Outside of Hannah’s story, other characters also go through their own struggles. On the whole, the show covers just about every struggle teens can face: suicide, bullying (both online and in person), sexual assault, emotionally abusive relationships, substance use/abuse, and more. 

One piece of criticism the show received was how Hannah responded to her circumstances. Often, suicidal ideation and depression are far more nuanced than the checklist fashion it’s portrayed as here. Additionally, recording these tapes and having people listen to them after she passes puts the twist of revenge on things. Again, vulnerable or impressionable youth should not watch this so that they’re not tempted to take away any kind of example from Hannah’s actions. 



The show frequently has profanity, including the F-bomb. However, the level of swearing isn’t anything out of the ordinary when it comes to teen shows.
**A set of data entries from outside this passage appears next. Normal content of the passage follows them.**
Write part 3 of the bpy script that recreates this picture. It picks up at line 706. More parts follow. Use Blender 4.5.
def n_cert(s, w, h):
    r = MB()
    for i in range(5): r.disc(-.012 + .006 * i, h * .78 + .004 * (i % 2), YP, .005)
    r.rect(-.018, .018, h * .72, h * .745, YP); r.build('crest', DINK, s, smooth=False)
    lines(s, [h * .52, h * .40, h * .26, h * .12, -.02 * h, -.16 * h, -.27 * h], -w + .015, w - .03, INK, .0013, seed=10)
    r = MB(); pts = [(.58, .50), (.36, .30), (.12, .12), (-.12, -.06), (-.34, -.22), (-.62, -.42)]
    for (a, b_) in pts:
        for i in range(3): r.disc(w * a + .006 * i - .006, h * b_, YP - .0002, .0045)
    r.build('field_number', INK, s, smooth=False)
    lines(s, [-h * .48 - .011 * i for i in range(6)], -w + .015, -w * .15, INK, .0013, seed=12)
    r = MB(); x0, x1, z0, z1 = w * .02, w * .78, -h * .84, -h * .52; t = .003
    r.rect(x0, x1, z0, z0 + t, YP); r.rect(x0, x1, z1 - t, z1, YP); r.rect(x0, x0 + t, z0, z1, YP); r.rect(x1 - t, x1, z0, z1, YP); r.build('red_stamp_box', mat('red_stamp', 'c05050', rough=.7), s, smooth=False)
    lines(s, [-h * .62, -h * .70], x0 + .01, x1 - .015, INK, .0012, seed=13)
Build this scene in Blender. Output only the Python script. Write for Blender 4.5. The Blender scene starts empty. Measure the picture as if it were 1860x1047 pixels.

Given the number of relationships depicted in the show, there are many expected scenes of teens making out, talking about sex, and implying they’re going to have sex. But 13 Reasons Why also depicts explicit scenes of teens having sex, though there’s no nudity. In the scene where Hannah is sexually assaulted, there is intense thrusting and a closeup of Hannah’s face in distress. Again, the show aims not to sugarcoat the trauma of these experiences — it’s supposed to be hard to watch. For some sensitive viewers, it’s probably better to avoid watching altogether. 

There’s also an incident of sexting where a young takes a picture up Hannah’s skirt. The photo spreads throughout the school and Hannah faces backlash from her classmates. If parents allow their kids to watch this, they should take the opportunity to discuss important topics such as consent and respecting other people’s bodies.



When the show originally aired, the scene where Hannah dies by suicide plays in full. In an incredibly harrowing and graphic scene, the audience watches her silts her wrists in the bathtub. However, two years later, Netflix edited this scene out after advice from suicide prevention experts. 

This scene was the main point of controversy around the show. But even with it edited out, violence is still prevalent throughout the show. As previously mentioned, there is a graphic sexual assault scene in season one. And just a quick warning about season two — a significant part of the plot revolves around a student planning a school shooting as a result of intense bullying. 

Positive Value 💫


In general, 13 Reasons Why tries to connect the audience with what teens go through nowadays. Sadly, the anxiety, depression, and mounting pressures faced by characters in the show are not uncommon stressors facing real teens.

Some teens may find it relatable and others may find it enlightening. When TV is a powerful storytelling tool, it can bring about needed discourse on important topics like teen mental health. Indeed, just last year, Bark reported that 57% of teens and 33% of tweens sent or received messages about suicidal ideation. There’s no question that this crisis among teens deserves our attention. 

However, by nature of this being a teen drama show, it often crosses the line from relatable to unrealistic. As with all TV, much of it is over-dramatized and aims to create shock in its audience. If anything, teens can take away what not to do if they find themselves in overwhelming or isolating circumstances. They should tell a trusted adult and seek professional help. 

If you go watch the show now, you’ll find that each episode starts with a minute-long video of the actors instructing viewers to seek help when needed. It also directs them to find resources at 13reasonswhy.info

So, should my kid watch it?

We would highly recommend caution before allowing your child to watch this. But if you do, we recommend ages 16 and up and ensure their watching is paired with open conversations about these difficult topics. Kids can benefit from talking about these things as opposed to avoiding them altogether, as long as it’s done constructively.